Ketika cahaya matahari mulau keluar, saya melajutkan pendakian. Trek menuju puncak tidak hanya terpaku pada satu jalur, jadi pilihlah jalan yang mudah untuk dilewati. Jaga jarak dengan pendaki lain jika kamu muncak saat ramai. Bebatuan di trek cukup mudah terlepas dari tanah sehingga cukup berbahaya jika tidak menjaga jarak.
Sampai di puncak Slamet, cuaca saat itu sedang cerah. Saya dan rekan saya dihadiahi pemandangan gunung-gunung lain dari puncak Slamet.
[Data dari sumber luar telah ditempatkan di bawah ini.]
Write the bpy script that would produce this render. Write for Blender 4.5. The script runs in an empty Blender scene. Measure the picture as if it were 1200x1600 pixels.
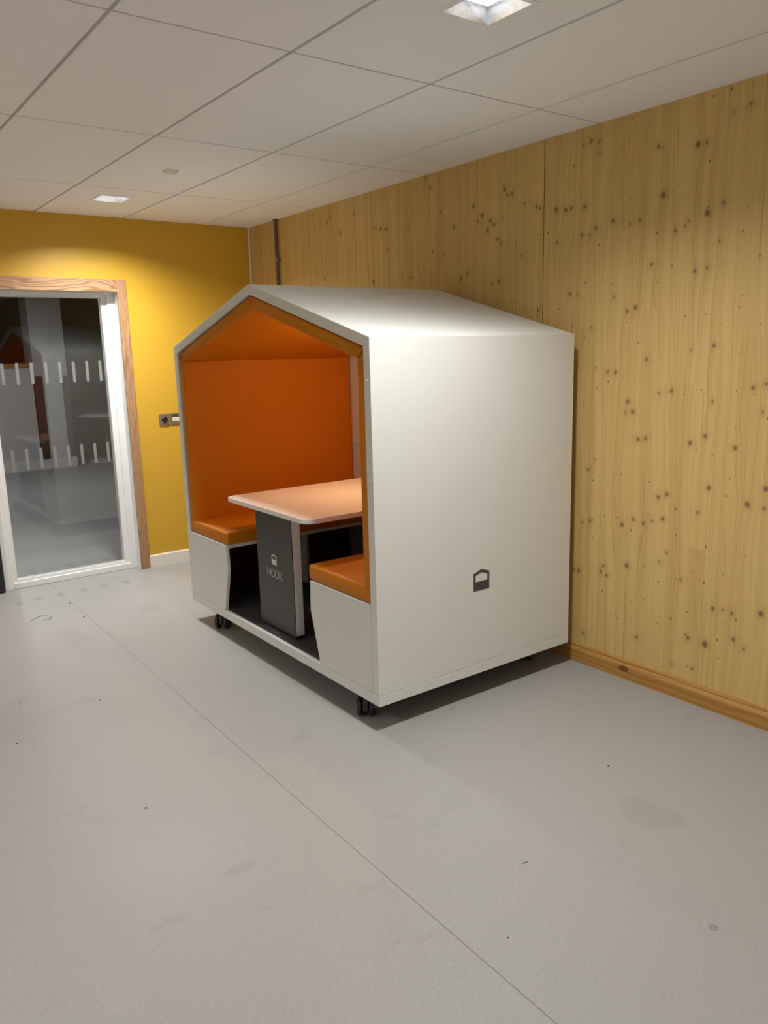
import bpy, bmesh, math, random
from mathutils import Vector, Matrix
random.seed(7)
S = bpy.context.scene
COL = S.collection

# ------------------------------------------------------------------ camera
CAM = Vector((-3.087, -5.8364, 1.5887))
YAW, PITCH, ROLL, FPX = 0.6392, -0.2000, -0.0264, 1234.18
f = Vector((math.sin(YAW)*math.cos(PITCH), math.cos(YAW)*math.cos(PITCH), math.sin(PITCH)))
r = Vector((math.cos(YAW), -math.sin(YAW), 0)); u = r.cross(f)
cr, sr = math.cos(ROLL), math.sin(ROLL)
r2, u2 = cr*r + sr*u, -sr*r + cr*u
cam_data = bpy.data.cameras.new('camera'); cam = bpy.data.objects.new('camera', cam_data); COL.objects.link(cam)
M = Matrix.Identity(4)
for i in range(3):
    M[i][0], M[i][1], M[i][2], M[i][3] = r2[i], u2[i], -f[i], CAM[i]
cam.matrix_world = M
cam_data.sensor_fit = 'VERTICAL'; cam_data.sensor_height = 32.0
cam_data.lens = FPX/1600*32.0
cam_data.clip_start = 0.05
S.camera = cam

# ------------------------------------------------------------------ exposure, world, lamps
S.view_settings.view_transform = 'Standard'; S.view_settings.look = 'None'
S.view_settings.gamma = 1.0; S.view_settings.use_curve_mapping = False
S.view_settings.exposure = 0.08
try:
    S.cycles.use_denoising = True
    S.cycles.max_bounces = 10; S.cycles.diffuse_bounces = 6; S.cycles.glossy_bounces = 5
    S.cycles.transparent_max_bounces = 12
    S.cycles.caustics_reflective = False; S.cycles.sample_clamp_indirect = 4.0
except Exception:
    pass
W = bpy.data.worlds.new('world'); S.world = W; W.use_nodes = True
W.node_tree.nodes['Background'].inputs[0].default_value = (0.02, 0.022, 0.03, 1)
W.node_tree.nodes['Background'].inputs[1].default_value = 0.3
LAMP_POWER = 28.0
LAMP_COLOR = (1.0, 0.995, 0.975)
LAMP_SPREAD = math.radians(142)
POD_LAMP_POWER = 2.1
FAR_FILL_POWER = 26.0
H = 2.5686                      # ceiling height
LX, LX2 = -1.29, -4.29
LAMPS = [(LX, -0.66), (LX, -3.99), (LX, -7.32), (LX2, -0.66), (LX2, -3.99), (LX2, -7.32)]

# ------------------------------------------------------------------ helpers
def newmesh(name, bm, mat=None, parent=None, smooth=False, mats=None):
    me = bpy.data.meshes.new(name)
    bmesh.ops.recalc_face_normals(bm, faces=bm.faces[:])
    bm.to_mesh(me); bm.free()
    for m in (mats or ([mat] if mat else [])): me.materials.append(m)
    if smooth:
        for p in me.polygons: p.use_smooth = True
        try: me.set_sharp_from_angle(angle=math.radians(40))
        except Exception: pass
    o = bpy.data.objects.new(name, me); COL.objects.link(o)
    if parent: o.parent = parent
    return o
def tag(o, label=None, cat=None, group=None, kind=None):
    if label: o['label'] = label
    if cat: o['category'] = cat
    if group: o['group'] = group
    if kind: o['kind'] = kind
    return o
def empty(name, loc=(0,0,0), rz=0):
    o = bpy.data.objects.new(name, None); COL.objects.link(o)
    o.location = loc; o.rotation_euler = (0,0,rz); o.empty_display_size = .1
    return o
def box(bm, x0,x1,y0,y1,z0,z1, bev=0, seg=2, mi=0):
    vs = [bm.verts.new(p) for p in ((x0,y0,z0),(x1,y0,z0),(x1,y1,z0),(x0,y1,z0),(x0,y0,z1),(x1,y0,z1),(x1,y1,z1),(x0,y1,z1))]
    fs = [bm.faces.new([vs[i] for i in q]) for q in ((0,3,2,1),(4,5,6,7),(0,1,5,4),(1,2,6,5),(2,3,7,6),(3,0,4,7))]
    for q in fs: q.material_index = mi
    if bev:
        es = {e for q in fs for e in q.edges}
        bmesh.ops.bevel(bm, geom=list(es), offset=bev, segments=seg, affect='EDGES', profile=0.5)
def prism(bm, pts, axis, a0, a1, bev=0, seg=2, which='all'):
    """extrude the polygon pts along an axis (0=x,1=y,2=z); pts are the other two coordinates in order"""
    def mk(p, a):
        if axis == 0: return (a, p[0], p[1])
        if axis == 1: return (p[0], a, p[1])
        return (p[0], p[1], a)
    A = [bm.verts.new(mk(p, a0)) for p in pts]; B = [bm.verts.new(mk(p, a1)) for p in pts]
    n = len(pts)
    fa = bm.faces.new(A); fb = bm.faces.new(B[::-1])
    sides = [bm.faces.new((A[i], A[(i+1)%n], B[(i+1)%n], B[i])) for i in range(n)]
    if bev:
        if which == 'front': es = set(fa.edges)
        elif which == 'caps': es = set(fa.edges) | set(fb.edges)
        elif which == 'long': es = {e for s in sides for e in s.edges} - set(fa.edges) - set(fb.edges)
        else: es = {e for q in [fa, fb]+sides for e in q.edges}
        bmesh.ops.bevel(bm, geom=list(es), offset=bev, segments=seg, affect='EDGES', profile=0.5)
def lathe(bm, prof, n=32, mat=Matrix.Identity(4)):
    """prof: (radius, height) list, turned about z, then moved by mat"""
    rings = []
    for rr, z in prof:
        if rr < 1e-6: rings.append([bm.verts.new(mat @ Vector((0,0,z)))])
        else: rings.append([bm.verts.new(mat @ Vector((rr*math.cos(2*math.pi*i/n), rr*math.sin(2*math.pi*i/n), z))) for i in range(n)])
    for a, b in zip(rings, rings[1:]):
        for i in range(n):
            j = (i+1) % n
            if len(a) == 1 and len(b) == 1: continue
            if len(a) == 1: bm.faces.new((a[0], b[i], b[j]))
            elif len(b) == 1: bm.faces.new((a[i], b[0], a[j]))
            else: bm.faces.new((a[i], b[i], b[j], a[j]))
def B(): return bmesh.new()

# ------------------------------------------------------------------ materials
def mat(name, color, rough=0.5, metal=0.0, spec=0.5, emit=None, estr=0):
    m = bpy.data.materials.new(name); m.use_nodes = True
    b = m.node_tree.nodes['Principled BSDF']
    b.inputs['Base Color'].default_value = (*color, 1)
    b.inputs['Roughness'].default_value = rough
    b.inputs['Metallic'].default_value = metal
    b.inputs['Specular IOR Level'].default_value = spec
    if emit:
        b.inputs['Emission Color'].default_value = (*emit, 1); b.inputs['Emission Strength'].default_value = estr
    return m
class NT:
    def __init__(s, m):
        s.t = m.node_tree; s.N = s.t.nodes; s.L = s.t.links; s.b = s.N['Principled BSDF']
        s.tc = s.N.new('ShaderNodeTexCoord')
    def n(s, typ, **kw):
        nd = s.N.new(typ)
        for k, v in kw.items(): setattr(nd, k, v)
        return nd
    def link(s, a, b): s.L.new(a, b)
    def math(s, op, a, b=None, c=None, clamp=False):
        nd = s.n('ShaderNodeMath', operation=op); nd.use_clamp = clamp
        for i, v in enumerate((a, b, c)):
            if v is None: continue
            if isinstance(v, (int, float)): nd.inputs[i].default_value = v
            else: s.link(v, nd.inputs[i])
        return nd.outputs[0]
    def combine(s, x, y, z):
        nd = s.n('ShaderNodeCombineXYZ')
        for i, v in enumerate((x, y, z)):
            if isinstance(v, (int, float)): nd.inputs[i].default_value = v
            else: s.link(v, nd.inputs[i])
        return nd.outputs[0]
    def sep(s, out='Object'):
        nd = s.n('ShaderNodeSeparateXYZ'); s.link(s.tc.outputs[out], nd.inputs[0]); return nd.outputs
    def noise(s, vec, scale, detail=2, rough=.5, dim='3D'):
        nd = s.n('ShaderNodeTexNoise', noise_dimensions=dim)
        s.link(vec, nd.inputs['Vector']); nd.inputs['Scale'].default_value = scale
        nd.inputs['Detail'].default_value = detail; nd.inputs['Roughness'].default_value = rough
        return nd.outputs['Fac']
    def ramp(s, fac, stops, interp='LINEAR'):
        nd = s.n('ShaderNodeValToRGB'); cr = nd.color_ramp; cr.interpolation = interp
        while len(cr.elements) < len(stops): cr.elements.new(0.5)
        for e, (p, c) in zip(cr.elements, stops):
            e.position = p; e.color = (*c, 1) if len(c) == 3 else c
        s.link(fac, nd.inputs[0]); return nd.outputs[0]
    def mix(s, fac, a, b, blend='MIX'):
        nd = s.n('ShaderNodeMix', data_type='RGBA', blend_type=blend)
        for i, v in ((0, fac), (6, a), (7, b)):
            if isinstance(v, (int, float)): nd.inputs[i].default_value = v
            elif isinstance(v, tuple): nd.inputs[i].default_value = (*v, 1)
            else: s.link(v, nd.inputs[i])
        return nd.outputs[2]
    def bump(s, h, strength, dist=.002):
        nd = s.n('ShaderNodeBump'); nd.inputs['Strength'].default_value = strength; nd.inputs['Distance'].default_value = dist
        s.link(h, nd.inputs['Height']); s.link(nd.outputs[0], s.b.inputs['Normal'])
def speckle(m, base, amp=.06, scale=400, bump=.0, low=.03):
    """paint-like surface: slight tone variation and optional fine relief"""
    t = NT(m); v = t.tc.outputs['Object']
    a = t.noise(v, scale, 2); b = t.noise(v, 2.0, 2)
    k = t.math('ADD', t.math('MULTIPLY_ADD', a, amp, 1-amp/2), t.math('MULTIPLY_ADD', b, low, -low/2))
    c = t.mix(1.0, base, t.combine(k, k, k), 'MULTIPLY'); t.link(c, t.b.inputs['Base Color'])
    if bump: t.bump(a, bump)
    return m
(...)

Selain itu ada juga pemandangan hamparan kota dan sawah yang terlapisi awan tipis. Kawah dan Segoro Wedhi merupakan pemandangan tambahan yang dapat kamu nikmati juga di puncak Slamet.
Namun, jangan terlalu asyik dengan pesona puncak Slamet. Terdapat peraturan yang membatasi para pendaki berada di puncak hanya sampai pukul 10.00. Hal ini untuk menghindari ancaman bau belerang yang dapat menyebabkan sesak nafas dan pusing. Jadilah pendaki yang bijak dan menaati aturan ya, Sobat!